-- start of STORED DATA --

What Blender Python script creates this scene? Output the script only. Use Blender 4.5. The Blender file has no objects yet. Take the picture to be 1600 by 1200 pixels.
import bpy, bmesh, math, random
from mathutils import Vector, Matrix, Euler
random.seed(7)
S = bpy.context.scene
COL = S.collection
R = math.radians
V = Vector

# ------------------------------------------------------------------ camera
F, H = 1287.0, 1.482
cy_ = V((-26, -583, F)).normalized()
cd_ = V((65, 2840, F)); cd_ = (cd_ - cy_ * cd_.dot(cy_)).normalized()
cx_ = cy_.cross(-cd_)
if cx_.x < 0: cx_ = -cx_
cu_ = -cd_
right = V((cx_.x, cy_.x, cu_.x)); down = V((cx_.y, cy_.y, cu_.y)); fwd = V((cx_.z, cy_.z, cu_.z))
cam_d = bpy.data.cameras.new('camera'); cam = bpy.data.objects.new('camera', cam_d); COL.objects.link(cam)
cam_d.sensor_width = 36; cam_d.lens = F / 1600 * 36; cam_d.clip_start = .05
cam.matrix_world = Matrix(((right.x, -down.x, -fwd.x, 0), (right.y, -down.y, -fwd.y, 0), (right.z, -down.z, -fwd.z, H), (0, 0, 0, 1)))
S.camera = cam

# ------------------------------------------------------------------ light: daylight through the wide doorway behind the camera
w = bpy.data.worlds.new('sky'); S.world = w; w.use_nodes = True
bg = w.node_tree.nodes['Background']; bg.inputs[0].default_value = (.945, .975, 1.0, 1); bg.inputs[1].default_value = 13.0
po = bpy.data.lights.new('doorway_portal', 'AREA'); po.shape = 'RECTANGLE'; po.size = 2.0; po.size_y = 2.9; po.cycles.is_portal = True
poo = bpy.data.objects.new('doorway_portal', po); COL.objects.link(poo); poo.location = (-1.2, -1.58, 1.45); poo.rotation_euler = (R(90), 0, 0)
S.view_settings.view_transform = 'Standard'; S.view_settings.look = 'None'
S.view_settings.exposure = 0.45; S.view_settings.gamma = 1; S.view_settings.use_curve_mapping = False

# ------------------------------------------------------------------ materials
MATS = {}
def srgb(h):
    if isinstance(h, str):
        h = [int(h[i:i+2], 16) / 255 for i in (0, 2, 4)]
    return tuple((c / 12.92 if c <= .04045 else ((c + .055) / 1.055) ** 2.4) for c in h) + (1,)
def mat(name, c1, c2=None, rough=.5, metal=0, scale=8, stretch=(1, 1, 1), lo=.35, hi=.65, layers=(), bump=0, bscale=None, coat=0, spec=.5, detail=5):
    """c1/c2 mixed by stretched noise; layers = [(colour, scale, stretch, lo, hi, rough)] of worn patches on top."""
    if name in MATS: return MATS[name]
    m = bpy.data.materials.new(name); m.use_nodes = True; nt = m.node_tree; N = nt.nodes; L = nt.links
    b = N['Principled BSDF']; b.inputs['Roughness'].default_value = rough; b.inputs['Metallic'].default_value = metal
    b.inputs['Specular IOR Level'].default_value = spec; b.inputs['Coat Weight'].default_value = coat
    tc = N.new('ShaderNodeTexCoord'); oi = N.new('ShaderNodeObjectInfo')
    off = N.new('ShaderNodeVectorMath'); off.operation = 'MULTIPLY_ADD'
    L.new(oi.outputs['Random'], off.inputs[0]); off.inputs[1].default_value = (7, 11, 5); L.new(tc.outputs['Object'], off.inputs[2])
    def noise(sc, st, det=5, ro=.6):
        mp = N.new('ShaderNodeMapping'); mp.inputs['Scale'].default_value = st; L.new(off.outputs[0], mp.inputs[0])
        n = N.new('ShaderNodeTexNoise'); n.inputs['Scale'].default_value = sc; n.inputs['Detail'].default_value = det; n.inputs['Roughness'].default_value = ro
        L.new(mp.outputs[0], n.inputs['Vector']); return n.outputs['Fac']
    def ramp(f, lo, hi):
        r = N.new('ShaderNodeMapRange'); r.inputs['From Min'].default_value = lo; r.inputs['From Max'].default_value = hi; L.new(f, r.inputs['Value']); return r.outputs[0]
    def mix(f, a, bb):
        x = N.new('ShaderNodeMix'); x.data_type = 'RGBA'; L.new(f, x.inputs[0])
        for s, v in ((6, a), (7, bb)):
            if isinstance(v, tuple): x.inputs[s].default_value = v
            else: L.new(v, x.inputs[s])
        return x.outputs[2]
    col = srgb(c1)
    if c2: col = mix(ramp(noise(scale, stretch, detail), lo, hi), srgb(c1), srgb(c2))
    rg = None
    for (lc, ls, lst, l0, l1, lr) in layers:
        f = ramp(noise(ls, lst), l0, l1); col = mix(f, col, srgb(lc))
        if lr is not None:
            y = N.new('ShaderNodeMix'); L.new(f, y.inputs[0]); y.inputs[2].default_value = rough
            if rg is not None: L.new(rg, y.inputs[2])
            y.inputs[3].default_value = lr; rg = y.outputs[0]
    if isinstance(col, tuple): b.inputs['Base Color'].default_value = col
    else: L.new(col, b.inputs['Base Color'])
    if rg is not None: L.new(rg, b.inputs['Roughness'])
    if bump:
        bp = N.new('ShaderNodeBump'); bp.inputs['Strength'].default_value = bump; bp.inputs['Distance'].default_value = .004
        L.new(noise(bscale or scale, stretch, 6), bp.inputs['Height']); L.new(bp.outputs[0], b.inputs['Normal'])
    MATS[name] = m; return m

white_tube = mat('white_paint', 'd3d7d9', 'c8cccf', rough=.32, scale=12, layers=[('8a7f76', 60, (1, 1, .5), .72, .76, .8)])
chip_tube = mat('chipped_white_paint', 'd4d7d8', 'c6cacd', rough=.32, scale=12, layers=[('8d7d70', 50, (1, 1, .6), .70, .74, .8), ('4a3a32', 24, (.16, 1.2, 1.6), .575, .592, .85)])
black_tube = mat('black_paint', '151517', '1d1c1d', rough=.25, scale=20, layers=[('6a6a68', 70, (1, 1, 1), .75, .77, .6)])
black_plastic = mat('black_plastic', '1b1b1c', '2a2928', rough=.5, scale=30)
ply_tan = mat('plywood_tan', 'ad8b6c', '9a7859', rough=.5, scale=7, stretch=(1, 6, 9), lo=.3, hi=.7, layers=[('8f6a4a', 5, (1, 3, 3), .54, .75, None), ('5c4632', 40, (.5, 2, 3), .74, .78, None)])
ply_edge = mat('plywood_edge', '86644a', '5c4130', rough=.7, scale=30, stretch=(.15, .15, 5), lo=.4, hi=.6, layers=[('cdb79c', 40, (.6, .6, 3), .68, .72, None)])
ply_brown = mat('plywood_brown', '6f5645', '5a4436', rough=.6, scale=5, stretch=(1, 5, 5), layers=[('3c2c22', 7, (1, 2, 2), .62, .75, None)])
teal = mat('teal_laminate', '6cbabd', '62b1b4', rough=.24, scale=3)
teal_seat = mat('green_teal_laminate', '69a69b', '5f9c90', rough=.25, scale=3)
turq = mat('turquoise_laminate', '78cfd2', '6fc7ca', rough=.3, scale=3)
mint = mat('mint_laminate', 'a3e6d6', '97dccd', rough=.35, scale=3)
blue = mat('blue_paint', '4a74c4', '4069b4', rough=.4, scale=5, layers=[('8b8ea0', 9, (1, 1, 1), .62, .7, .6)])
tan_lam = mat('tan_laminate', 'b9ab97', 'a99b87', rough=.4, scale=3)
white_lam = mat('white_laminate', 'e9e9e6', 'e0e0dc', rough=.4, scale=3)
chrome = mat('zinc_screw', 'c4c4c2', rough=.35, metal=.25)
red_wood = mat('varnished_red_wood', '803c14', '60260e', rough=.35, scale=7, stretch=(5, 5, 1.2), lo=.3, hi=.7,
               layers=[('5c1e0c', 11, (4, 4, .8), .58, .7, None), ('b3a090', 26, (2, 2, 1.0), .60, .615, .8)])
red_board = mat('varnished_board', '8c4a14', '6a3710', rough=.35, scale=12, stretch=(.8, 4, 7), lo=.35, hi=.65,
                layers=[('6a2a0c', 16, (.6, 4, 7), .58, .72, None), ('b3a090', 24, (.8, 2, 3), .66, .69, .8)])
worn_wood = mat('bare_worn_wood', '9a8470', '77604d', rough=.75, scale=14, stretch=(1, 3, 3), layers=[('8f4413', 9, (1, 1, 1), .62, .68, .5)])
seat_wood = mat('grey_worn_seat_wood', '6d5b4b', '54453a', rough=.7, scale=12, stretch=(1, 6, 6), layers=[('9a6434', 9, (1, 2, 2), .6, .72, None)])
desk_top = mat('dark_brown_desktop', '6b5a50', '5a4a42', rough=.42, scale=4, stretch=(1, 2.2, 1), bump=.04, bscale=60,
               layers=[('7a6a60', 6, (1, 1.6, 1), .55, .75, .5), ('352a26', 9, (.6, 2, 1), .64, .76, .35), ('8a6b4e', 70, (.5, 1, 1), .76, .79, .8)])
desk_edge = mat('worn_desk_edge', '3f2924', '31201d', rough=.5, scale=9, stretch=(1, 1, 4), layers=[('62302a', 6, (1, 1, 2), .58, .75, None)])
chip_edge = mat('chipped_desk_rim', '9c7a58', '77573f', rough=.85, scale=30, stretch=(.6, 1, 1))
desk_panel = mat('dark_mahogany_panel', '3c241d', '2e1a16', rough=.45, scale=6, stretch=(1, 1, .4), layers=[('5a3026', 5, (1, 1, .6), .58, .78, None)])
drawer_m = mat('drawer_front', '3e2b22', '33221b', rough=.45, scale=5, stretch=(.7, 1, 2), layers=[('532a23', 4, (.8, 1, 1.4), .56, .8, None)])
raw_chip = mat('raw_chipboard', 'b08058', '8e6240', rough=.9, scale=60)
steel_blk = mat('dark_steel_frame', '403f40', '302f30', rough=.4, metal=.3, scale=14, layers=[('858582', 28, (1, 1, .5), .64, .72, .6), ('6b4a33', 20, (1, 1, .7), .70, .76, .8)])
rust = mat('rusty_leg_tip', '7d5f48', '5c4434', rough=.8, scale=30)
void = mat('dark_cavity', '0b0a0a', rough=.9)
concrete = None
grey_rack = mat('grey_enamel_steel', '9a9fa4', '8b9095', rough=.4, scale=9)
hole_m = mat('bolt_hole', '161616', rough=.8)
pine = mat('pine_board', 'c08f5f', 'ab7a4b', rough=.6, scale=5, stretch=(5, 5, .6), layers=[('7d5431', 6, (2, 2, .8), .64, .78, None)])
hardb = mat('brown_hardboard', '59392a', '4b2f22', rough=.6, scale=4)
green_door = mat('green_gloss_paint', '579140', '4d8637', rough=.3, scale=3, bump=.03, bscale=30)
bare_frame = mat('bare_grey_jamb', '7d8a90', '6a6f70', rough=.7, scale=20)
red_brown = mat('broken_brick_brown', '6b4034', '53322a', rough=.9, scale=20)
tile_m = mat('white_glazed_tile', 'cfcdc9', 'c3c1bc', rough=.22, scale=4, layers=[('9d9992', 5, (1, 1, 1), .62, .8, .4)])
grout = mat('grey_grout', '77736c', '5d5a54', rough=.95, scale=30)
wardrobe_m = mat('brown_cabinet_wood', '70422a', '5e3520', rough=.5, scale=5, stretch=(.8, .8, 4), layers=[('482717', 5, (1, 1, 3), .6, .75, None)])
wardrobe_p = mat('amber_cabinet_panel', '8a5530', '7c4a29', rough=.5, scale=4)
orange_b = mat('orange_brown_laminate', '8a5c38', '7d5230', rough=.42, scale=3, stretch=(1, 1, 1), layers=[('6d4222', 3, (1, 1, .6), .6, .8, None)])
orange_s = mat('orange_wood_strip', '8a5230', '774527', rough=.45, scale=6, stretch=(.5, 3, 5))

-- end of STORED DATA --

» **EXERCISE TASK**
Output exactly the leading lines of the data, up to and including the line marked by "S.camera = cam".

» **ANSWER TO THE EXERCISE**
What Blender Python script creates this scene? Output the script only. Use Blender 4.5. The Blender file has no objects yet. Take the picture to be 1600 by 1200 pixels.
import bpy, bmesh, math, random
from mathutils import Vector, Matrix, Euler
random.seed(7)
S = bpy.context.scene
COL = S.collection
R = math.radians
V = Vector

# ------------------------------------------------------------------ camera
F, H = 1287.0, 1.482
cy_ = V((-26, -583, F)).normalized()
cd_ = V((65, 2840, F)); cd_ = (cd_ - cy_ * cd_.dot(cy_)).normalized()
cx_ = cy_.cross(-cd_)
if cx_.x < 0: cx_ = -cx_
cu_ = -cd_
right = V((cx_.x, cy_.x, cu_.x)); down = V((cx_.y, cy_.y, cu_.y)); fwd = V((cx_.z, cy_.z, cu_.z))
cam_d = bpy.data.cameras.new('camera'); cam = bpy.data.objects.new('camera', cam_d); COL.objects.link(cam)
cam_d.sensor_width = 36; cam_d.lens = F / 1600 * 36; cam_d.clip_start = .05
cam.matrix_world = Matrix(((right.x, -down.x, -fwd.x, 0), (right.y, -down.y, -fwd.y, 0), (right.z, -down.z, -fwd.z, H), (0, 0, 0, 1)))
S.camera = cam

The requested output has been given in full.